As I said when I interviewed last spring for the position of Provost, and throughout my fall semester campus presentations, this will require administration working with faculty, students, and staff to define what we need to do to make Illinois State a recognized institution of excellence. We must answer the following questions: What should be the profile of our students, faculty, programs, research agenda, and public service agenda? What are the indicators of excellence that we value and how are we going to assess our progress toward them?
What makes Illinois State University unique in the state of Illinois? What is Illinois State University's special niche? How do we make our excellence visible to the state and to the nation?
Students are the key to our agenda for excellence. Although the Fisher report does not focus significantly enough on students, in my opinion, we need as an academic community to identify the profile of students we are going to recruit and define the type of students we are graduating.
Students need committed faculty mentors and Illinois State is recognized for its strong outstanding faculty. While the Fisher report focuses on the graying of our faculty, in ways that as President Strand has pointed out are not appropriate, the real challenges identified in the report are how to improve faculty compensation and rewards so as to improve recruitment, morale, and retention. We have started this year with the 3% compensation review but we need to do more.
In addition, how do we make certain that we hire, mentor, and retain the best and most diverse new faculty possible, given the large number of hires in the past few years and the continued hiring we will do in the foreseeable future? The numbers are astounding: we are in the midst of searching for 60 new tenure track faculty this year. What do we want the profile of our new faculty members to be? This, rather than the graying of the faculty, is the key issue facing Illinois State. And how do we continue to build on the progress that we are making in faculty development through, for example, the Center for Advancement of Teaching and our new faculty orientation programs, which should be the envy of other institutions?
The Fisher report is correct in noting that we need to clarify how we evaluate and develop our curricular and research programs. We have been statewide leaders in program review. I believe we must take seriously the charge to evaluate programs and collegiate organizations, but this must be done in relationship to the agenda of excellence we set for Illinois State and our institutional vision.
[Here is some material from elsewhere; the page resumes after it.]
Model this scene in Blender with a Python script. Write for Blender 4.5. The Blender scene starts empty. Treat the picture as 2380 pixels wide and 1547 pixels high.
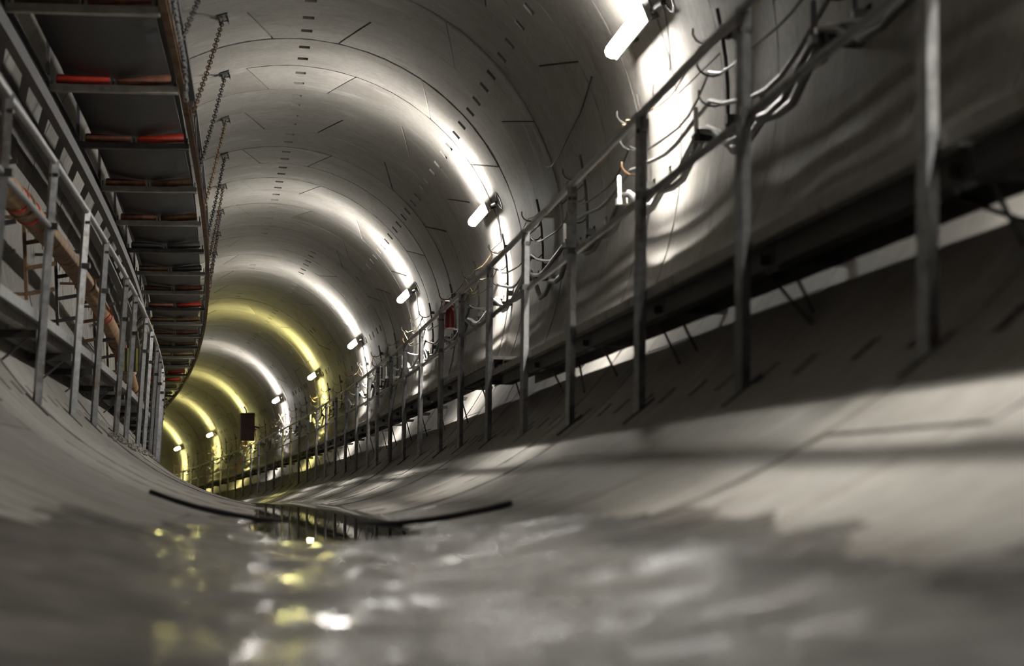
import bpy, bmesh, math, random
import numpy as np
from mathutils import Vector, Matrix, noise

sc = bpy.context.scene
col = sc.collection
random.seed(7)
PI = math.pi
rad = math.radians

# ------------------------------------------------------------------ tunnel alignment (metres)
R = 2.75                      # inner radius of the lining
K0, K1, KV = 0.0014380, 2.0262e-05, -5.3846e-04   # plan curvature, its growth, vertical curvature
_S = np.arange(-20.0, 150.001, 0.05)
_TH = K0 * _S + K1 * _S * _S / 2
_i0 = int(np.argmin(abs(_S)))
_X = np.concatenate([[0], np.cumsum((-np.sin(_TH[1:]) - np.sin(_TH[:-1])) / 2 * 0.05)]); _X -= _X[_i0]
_Y = np.concatenate([[0], np.cumsum((np.cos(_TH[1:]) + np.cos(_TH[:-1])) / 2 * 0.05)]); _Y -= _Y[_i0]
def P(s, u, v):
    """station along the tunnel, offset to the right, height above the tunnel axis -> world point"""
    x = np.interp(s, _S, _X); y = np.interp(s, _S, _Y); t = K0 * s + K1 * s * s / 2
    return Vector((x + u * math.cos(t), y + u * math.sin(t), v + R + KV * s * s / 2))
def heading(s): return K0 * s + K1 * s * s / 2
def C_(deg, r=R): return r * math.cos(rad(deg)), r * math.sin(rad(deg))

# ------------------------------------------------------------------ camera, world, exposure
CAM_U, CAM_H, YAW, PITCH, ROLL, FPX = -0.1142, 0.2745, 0.10041, 0.071179, 0.001235, 4508.4
cam = bpy.data.cameras.new('camera'); cob = bpy.data.objects.new('camera', cam); col.objects.link(cob)
fw = Vector((math.sin(YAW) * math.cos(PITCH), math.cos(YAW) * math.cos(PITCH), math.sin(PITCH)))
r0 = Vector((math.cos(YAW), -math.sin(YAW), 0)); u0 = r0.cross(fw)
cr = r0 * math.cos(ROLL) + u0 * math.sin(ROLL); cu = u0 * math.cos(ROLL) - r0 * math.sin(ROLL)
CAM = Vector((CAM_U, 0, CAM_H))
cob.matrix_world = Matrix(((cr.x, cu.x, -fw.x, CAM.x), (cr.y, cu.y, -fw.y, CAM.y), (cr.z, cu.z, -fw.z, CAM.z), (0, 0, 0, 1)))
cam.sensor_width = 36; cam.lens = FPX * 36 / 2380; cam.clip_start = 0.05; cam.clip_end = 400
cam.dof.use_dof = True; cam.dof.focus_distance = 31; cam.dof.aperture_fstop = cam.lens / 30.0
sc.camera = cob
def project(p):
    d = p - CAM; z = d.dot(fw)
    return (1190 + FPX * d.dot(cr) / z, 773.5 - FPX * d.dot(cu) / z, z) if z > 0.3 else None

w = bpy.data.worlds.new('world'); sc.world = w; w.use_nodes = True
w.node_tree.nodes['Background'].inputs[0].default_value = (0.02, 0.02, 0.02, 1)
w.node_tree.nodes['Background'].inputs[1].default_value = 0.02
vs = sc.view_settings
vs.view_transform = 'Standard'; vs.look = 'None'; vs.gamma = 1; vs.use_curve_mapping = False
vs.exposure = -0.12
LAMP_POWER = 320.0             # emission strength of a tube diffuser
BAND_POWER = 85.0            # watts of each added band light
WHITE, YELLOW = (1.0, 0.955, 0.885), (1.0, 0.91, 0.34)
sc.cycles.use_denoising = True; sc.cycles.use_light_tree = False
sc.cycles.max_bounces = 5; sc.cycles.diffuse_bounces = 3; sc.cycles.glossy_bounces = 3; sc.cycles.adaptive_threshold = 0.025
sc.cycles.sample_clamp_indirect = 8.0
sc.cycles.caustics_reflective = False; sc.cycles.caustics_refractive = False

# ------------------------------------------------------------------ materials
def nt(name):
    m = bpy.data.materials.new(name); m.use_nodes = True
    t = m.node_tree; return m, t, t.nodes['Principled BSDF']
def N(t, kind, **kw):
    n = t.nodes.new(kind)
    for k, v in kw.items():
        if k in n.inputs.keys(): n.inputs[k].default_value = v
        else: setattr(n, k, v)
    return n
def ramp(t, fac, stops):
    r = t.nodes.new('ShaderNodeValToRGB'); e = r.color_ramp.elements
    while len(e) < len(stops): e.new(0.5)
    for i, (p, c) in enumerate(stops):
        e[i].position = p; e[i].color = (*c, 1) if len(c) == 3 else c
    t.links.new(fac, r.inputs[0]); return r.outputs[0]
def g(x): return (x, x, x)
def mixc(t, fac, a, b, mode='MIX'):
    m = t.nodes.new('ShaderNodeMix'); m.data_type = 'RGBA'; m.blend_type = mode
    for i, x in ((0, fac), (6, a), (7, b)):
        if isinstance(x, (int, float)): m.inputs[i].default_value = x
        elif isinstance(x, tuple): m.inputs[i].default_value = (*x, 1) if len(x) == 3 else x
        else: t.links.new(x, m.inputs[i])
    return m.outputs[2]
def pos(t, scale=(1, 1, 1)):
    ge = t.nodes.new('ShaderNodeNewGeometry'); mp = t.nodes.new('ShaderNodeMapping')
    mp.inputs['Scale'].default_value = scale; t.links.new(ge.outputs['Position'], mp.inputs[0]); return mp.outputs[0]
def nz(t, vec, scale, detail=4, rough=0.55, out='Fac'):
    n = N(t, 'ShaderNodeTexNoise', Scale=scale, Detail=detail, Roughness=rough)
    if vec is not None: t.links.new(vec, n.inputs['Vector'])
    return n.outputs[out]
def bump(t, b, h, strength, dist=0.01):
    n = N(t, 'ShaderNodeBump', Strength=strength, Distance=dist); t.links.new(h, n.inputs['Height']); t.links.new(n.outputs[0], b.inputs['Normal'])

def concrete():
    m, t, b = nt('precast_concrete')
    p = pos(t)
    oi = t.nodes.new('ShaderNodeObjectInfo')
    tone = ramp(t, oi.outputs['Random'], [(0, (0.225, 0.212, 0.195)), (1, (0.305, 0.289, 0.27))])
    n1 = nz(t, p, 1.0, 4, 0.62)
    c = mixc(t, 1.0, tone, ramp(t, n1, [(0.3, g(0.72)), (0.7, g(1.08))]), 'MULTIPLY')
    n2 = nz(t, p, 16, 3, 0.65)
    c = mixc(t, 1.0, c, ramp(t, n2, [(0.3, g(0.85)), (0.7, g(1.06))]), 'MULTIPLY')
    # drip streaks run around the ring, so stretch along the circumference
    st = N(t, 'ShaderNodeTexNoise', Scale=1.5, Detail=3, Roughness=0.6); t.links.new(pos(t, (0.8, 1.7, 0.8)), st.inputs['Vector'])
    c = mixc(t, ramp(t, st.outputs['Fac'], [(0.55, g(0)), (0.72, g(0.5))]), c, (0.14, 0.122, 0.10))
    c = mixc(t, ramp(t, st.outputs['Fac'], [(0.28, g(0.5)), (0.40, g(0))]), c, (0.37, 0.36, 0.34))
    # mud splashed on the lower part of the bowl
    ge = t.nodes.new('ShaderNodeNewGeometry'); sx = t.nodes.new('ShaderNodeSeparateXYZ'); t.links.new(ge.outputs['Position'], sx.inputs[0])
    yy = N(t, 'ShaderNodeMath', operation='MULTIPLY'); t.links.new(sx.outputs[1], yy.inputs[0]); t.links.new(sx.outputs[1], yy.inputs[1])
    ad = N(t, 'ShaderNodeMath', operation='MULTIPLY_ADD'); t.links.new(yy.outputs[0], ad.inputs[0]); ad.inputs[1].default_value = -KV / 2; t.links.new(sx.outputs[2], ad.inputs[2])
    low = N(t, 'ShaderNodeMapRange'); t.links.new(ad.outputs[0], low.inputs['Value'])
    low.inputs['From Min'].default_value = 0.05; low.inputs['From Max'].default_value = 0.40; low.inputs['To Min'].default_value = 0.24; low.inputs['To Max'].default_value = 0.0
    mud = nz(t, pos(t, (1.0, 3.2, 1.0)), 1.9, 4, 0.68)
    ms = N(t, 'ShaderNodeMath', operation='ADD'); t.links.new(mud, ms.inputs[0]); t.links.new(low.outputs[0], ms.inputs[1])
    c = mixc(t, ramp(t, ms.outputs[0], [(0.62, g(0)), (0.74, g(0.75))]), c, (0.12, 0.10, 0.082))
    t.links.new(c, b.inputs['Base Color'])
    t.links.new(ramp(t, n1, [(0.3, g(0.62)), (0.7, g(0.85))]), b.inputs['Roughness']); b.inputs['Specular IOR Level'].default_value = 0.35
    bump(t, b, n2, 0.22, 0.006)
    return m
def metal(name, c0, c1, rough=(0.35, 0.6), metallic=0.75, scale=18, rust=0.0, rustc=(0.12, 0.05, 0.02)):
    m, t, b = nt(name); p = pos(t)
    nn = nz(t, p, scale, 3, 0.65)
    c = ramp(t, nn, [(0.3, c0), (0.7, c1)])
    if rust:
        c = mixc(t, ramp(t, nz(t, p, 5, 4, 0.7), [(0.62 - rust * 0.3, g(0)), (0.74 - rust * 0.3, g(0.9))]), c, rustc)
    t.links.new(c, b.inputs['Base Color']); b.inputs['Metallic'].default_value = metallic
    t.links.new(ramp(t, nn, [(0.3, g(rough[0])), (0.7, g(rough[1]))]), b.inputs['Roughness'])
    return m
def plain(name, c, rough=0.6, var=0.25, scale=9, metallic=0.0):
    m, t, b = nt(name); p = pos(t)
    t.links.new(ramp(t, nz(t, p, scale, 5, 0.6), [(0.3, tuple(x * (1 - var) for x in c)), (0.7, tuple(min(1, x * (1 + var)) for x in c))]), b.inputs['Base Color'])
    b.inputs['Roughness'].default_value = rough; b.inputs['Metallic'].default_value = metallic
    return m
def glow(name, c):
    m, t, b = nt(name); b.inputs['Base Color'].default_value = (0.8, 0.8, 0.8, 1)
    b.inputs['Emission Color'].default_value = (*c, 1); b.inputs['Emission Strength'].default_value = LAMP_POWER
    return m
def wet_mud():
    m, t, b = nt('wet_mud'); p = pos(t, (1.0, 1.6, 1.0))
    c = ramp(t, nz(t, p, 3.2, 4, 0.65), [(0.3, (0.022, 0.019, 0.016)), (0.5, (0.055, 0.048, 0.041)), (0.68, (0.12, 0.108, 0.096))])
    t.links.new(c, b.inputs['Base Color']); b.inputs['Roughness'].default_value = 0.6; b.inputs['Specular IOR Level'].default_value = 0.3
    wet = nz(t, pos(t, (1.0, 2.0, 1.0)), 2.4, 4, 0.7)
    t.links.new(ramp(t, wet, [(0.47, g(0.0)), (0.54, g(0.55)), (0.64, g(0.9))]), b.inputs['Coat Weight'])
    t.links.new(ramp(t, wet, [(0.46, g(0.12)), (0.60, g(0.035))]), b.inputs['Coat Roughness'])
    hn = nz(t, p, 30, 3, 0.6)
    bump(t, b, hn, 0.7, 0.012)
    b2 = N(t, 'ShaderNodeBump', Strength=1.0, Distance=0.007); t.links.new(hn, b2.inputs['Height'])
    t.links.new(b2.outputs[0], b.inputs['Coat Normal'])
    return m
def water():
    m, t, b = nt('muddy_water')
    b.inputs['Base Color'].default_value = (0.022, 0.020, 0.014, 1); b.inputs['Roughness'].default_value = 0.02
    b.inputs['IOR'].default_value = 1.33; b.inputs['Specular IOR Level'].default_value = 0.6
    bump(t, b, nz(t, pos(t), 5, 2), 0.03, 0.004)
    return m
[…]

We must examine honestly our commitments to graduate programs in light of our definition of excellence as well. We must continue to assess how well any new programs are serving us as we move toward the vision we establish (such as we are doing with general education). We must also be careful not to reject our historic niches and strengths, particularly teacher education.
In order to be an institution of academic excellence, the report is correct in noting that we must assess our commitments to technology; we cannot afford to ignore this challenge. Academic Affairs has recognized the need for planning in this arena and the need to ascertain the amount of technology personnel required to support our institution. Prior to the arrival of the Fisher report, the Provost's office had already assigned Professor Jack Chizmar to undertake a planning initiative for technology at Illinois State. One of the charges to Professor Chizmar is to recommend the amount of personnel needed to move this institution forward in its technology agenda.
And as President Strand notes, we must resolve governance issues so that we can focus on developing our agenda of excellence for this institution. We must use the President's and Senate's governance committees to set protocols that shape our governance processes. We must support President Strand as he works with these committee's recommendations. We must rebuild trust between Board, administrators, faculty, and staff by focusing on our vision for the institution and the belief that we are all striving for institutional excellence together.
I know that for the 21 years that I have been at Illinois State University, there has been a strong desire to carve out a niche and establish a clear vision of excellence for this great university. We have made significant progress. As the first public institution of higher education in Illinois and one that has a distinguished history, Illinois State should have a unique place among Illinois institutions of public education. We already have programs of excellence; many, but not all of these, are cited in the Fisher report. What is needed is a coherent, clearly articulated vision of excellence for the future and a specific action plan to get us there. Then we all need to be held accountable in meeting the goals of this plan.
I hope that faculty, staff, administrators, and students will pledge to work together on moving us in this direction and helping us define our agenda of excellence. I have already asked the Deans and Provost staff to begin discussions of defining our niche at our January retreat. Academic Affairs is willing to accept the charge to work with faculty and staff to focus our academic vision and to establish a clearly articulated action plan so that this outstanding University becomes a greater and more recognized institution of higher education in the next century.